三橋敏雄の句【テーマ:『眞神』を誤読する】52.53.54/ 北川美美

52.やまかがし窶(やつ)れて赤き峠越ゆ

案山子(かかし)ではなく、カガシ、蛇である。

毒蛇が疲れ果て《赤き峠》を越える。あるいは、ヤマカガシが《窶れて赤き》となり、峠を越えるという読みもできる。「赤き」がヤマカガシなのか、峠に掛かるのか、どちらだろうか。敏雄句の特徴である「赤」。この『眞神』にも「赤」の句が何と多いことだろう。

鬼赤く戦争はまだつづくなり
霧しづく体内暗く赤くして
水赤き捨井を父を継ぎ絶やす
やまかがし窶れて赤き峠越ゆ
産みどめの母より赤く流れ出む
身の丈や増す水赤く降りしきる

傾向から言うと、「赤」はヤマカガシに掛かっているようだが、蛇が赤くなる、という現象は調べてみたが、立証できそうもない。元々赤い蛇というのは、蛇の中の「ジムグリ」の幼ヘビがある。そうなると、「やまかがし」という蛇の種類が登場しているのならば、やはり「峠」に掛かる、という結果になる。
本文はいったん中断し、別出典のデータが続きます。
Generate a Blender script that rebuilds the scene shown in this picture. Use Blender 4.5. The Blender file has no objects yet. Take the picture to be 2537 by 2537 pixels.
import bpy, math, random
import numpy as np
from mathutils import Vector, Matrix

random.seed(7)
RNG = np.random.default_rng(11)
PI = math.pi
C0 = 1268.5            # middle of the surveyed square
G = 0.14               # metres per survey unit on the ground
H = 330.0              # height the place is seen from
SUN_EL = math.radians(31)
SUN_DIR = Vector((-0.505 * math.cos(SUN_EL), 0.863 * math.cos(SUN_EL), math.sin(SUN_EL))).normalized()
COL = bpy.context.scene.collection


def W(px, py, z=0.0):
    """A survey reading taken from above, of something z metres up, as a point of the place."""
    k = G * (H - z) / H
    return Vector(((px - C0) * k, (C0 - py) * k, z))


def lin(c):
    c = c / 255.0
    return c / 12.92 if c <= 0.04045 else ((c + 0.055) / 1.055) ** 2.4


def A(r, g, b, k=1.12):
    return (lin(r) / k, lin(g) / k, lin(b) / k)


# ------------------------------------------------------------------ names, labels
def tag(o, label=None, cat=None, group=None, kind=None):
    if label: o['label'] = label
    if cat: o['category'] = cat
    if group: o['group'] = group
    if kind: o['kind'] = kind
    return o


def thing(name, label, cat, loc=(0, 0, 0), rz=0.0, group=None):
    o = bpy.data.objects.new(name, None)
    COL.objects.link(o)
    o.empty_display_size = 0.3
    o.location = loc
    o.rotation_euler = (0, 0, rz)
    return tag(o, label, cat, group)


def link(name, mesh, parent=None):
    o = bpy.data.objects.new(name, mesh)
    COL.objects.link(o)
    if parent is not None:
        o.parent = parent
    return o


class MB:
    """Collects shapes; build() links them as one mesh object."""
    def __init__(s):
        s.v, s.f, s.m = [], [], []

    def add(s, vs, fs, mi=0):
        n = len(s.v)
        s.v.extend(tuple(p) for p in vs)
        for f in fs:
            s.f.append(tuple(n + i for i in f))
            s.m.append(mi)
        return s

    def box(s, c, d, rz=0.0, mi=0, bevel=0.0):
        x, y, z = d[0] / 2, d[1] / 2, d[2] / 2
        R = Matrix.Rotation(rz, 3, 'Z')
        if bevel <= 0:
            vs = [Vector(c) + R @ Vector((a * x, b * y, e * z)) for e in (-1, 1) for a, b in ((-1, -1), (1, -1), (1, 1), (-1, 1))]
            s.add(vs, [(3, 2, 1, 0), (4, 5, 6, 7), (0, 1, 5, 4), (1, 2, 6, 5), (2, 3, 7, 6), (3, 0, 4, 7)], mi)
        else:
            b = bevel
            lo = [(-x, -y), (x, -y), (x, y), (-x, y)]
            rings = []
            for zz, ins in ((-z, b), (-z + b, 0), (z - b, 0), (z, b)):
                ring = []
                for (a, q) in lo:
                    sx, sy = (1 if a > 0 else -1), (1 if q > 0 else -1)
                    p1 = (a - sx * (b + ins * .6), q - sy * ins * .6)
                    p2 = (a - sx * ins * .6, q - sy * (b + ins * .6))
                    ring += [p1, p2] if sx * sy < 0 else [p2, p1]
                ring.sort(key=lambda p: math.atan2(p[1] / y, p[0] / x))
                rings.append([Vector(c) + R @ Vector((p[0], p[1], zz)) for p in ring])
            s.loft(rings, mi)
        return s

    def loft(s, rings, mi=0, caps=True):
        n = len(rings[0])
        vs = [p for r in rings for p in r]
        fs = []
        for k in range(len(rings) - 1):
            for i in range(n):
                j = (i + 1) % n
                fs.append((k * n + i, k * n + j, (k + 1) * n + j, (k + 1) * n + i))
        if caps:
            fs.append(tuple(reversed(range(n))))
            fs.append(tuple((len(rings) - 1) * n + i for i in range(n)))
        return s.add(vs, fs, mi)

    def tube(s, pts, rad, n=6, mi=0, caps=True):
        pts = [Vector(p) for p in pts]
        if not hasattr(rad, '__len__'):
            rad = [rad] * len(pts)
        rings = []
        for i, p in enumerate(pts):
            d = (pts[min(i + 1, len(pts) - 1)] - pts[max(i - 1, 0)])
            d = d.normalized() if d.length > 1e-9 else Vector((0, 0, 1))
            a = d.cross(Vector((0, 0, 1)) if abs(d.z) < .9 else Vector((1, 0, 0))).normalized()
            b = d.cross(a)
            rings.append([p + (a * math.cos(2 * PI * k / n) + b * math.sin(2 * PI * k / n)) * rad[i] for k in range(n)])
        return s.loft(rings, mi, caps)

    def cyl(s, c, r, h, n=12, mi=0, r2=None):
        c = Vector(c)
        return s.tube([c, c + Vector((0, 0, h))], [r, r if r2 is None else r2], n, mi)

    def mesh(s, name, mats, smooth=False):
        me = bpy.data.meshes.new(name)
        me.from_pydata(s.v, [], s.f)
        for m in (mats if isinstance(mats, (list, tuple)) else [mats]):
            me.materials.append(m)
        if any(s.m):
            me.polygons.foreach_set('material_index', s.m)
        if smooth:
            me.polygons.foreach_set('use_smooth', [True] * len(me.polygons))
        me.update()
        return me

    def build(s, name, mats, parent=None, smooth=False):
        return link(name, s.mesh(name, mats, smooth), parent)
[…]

「赤き峠」。曼珠沙華が沢山咲いているような峠だろうか、紅葉の峠だろうか。無季句でありながら季節を感じさせることができるのも俳句の力である。

53.沸沸と雹浮く沼のおもたさよ

雹(ひょう)が浮く沼の面を境に、沼に表と裏があるように読める句である。

雹は沸々と湧き上がるように浮くが、雹の落ちた沼はどろどろと重たい。なんということでもないのであるが、それが俳句になる不思議さがある。ふと読者を考えさせることができるのが俳句の短さ故の魅力である。

蓮の花が浮く水面が天国と地獄を意味するように思えるのだ。蓮の咲く季節だけが天国ではない、寒い季節にも天国と地獄がある。

54.木を膝を山蟻下りて日かたむく

敏雄俳句には映像の世界がある。ふと、登場する山蟻が、誰もいなくなった村に生き、足早やに木を、そして我の膝を下ってゆく。

「日かたむく」は31句目の

日にいちど入る日は沈み信天翁

と呼応しているように思える。また同時期に作られた句ではないかと思っている。同じ日常が繰り返されていく自然界の営みである。

俳句はひとつ、あるいはふたつくらいの動作しか書けないだろう。しかし山蟻が木を、そして膝を下るという上五中七のたった12音の言葉で矢継ぎ早やな山蟻の様子を表し、「日かたむく」で午後の地球の自転をも感じさせる。小さな景から大きな景へと俳句にも絵画に似た遠近法があるのである。その軸がすこしずれるというセザンヌ的感覚を『眞神』には感じることができる。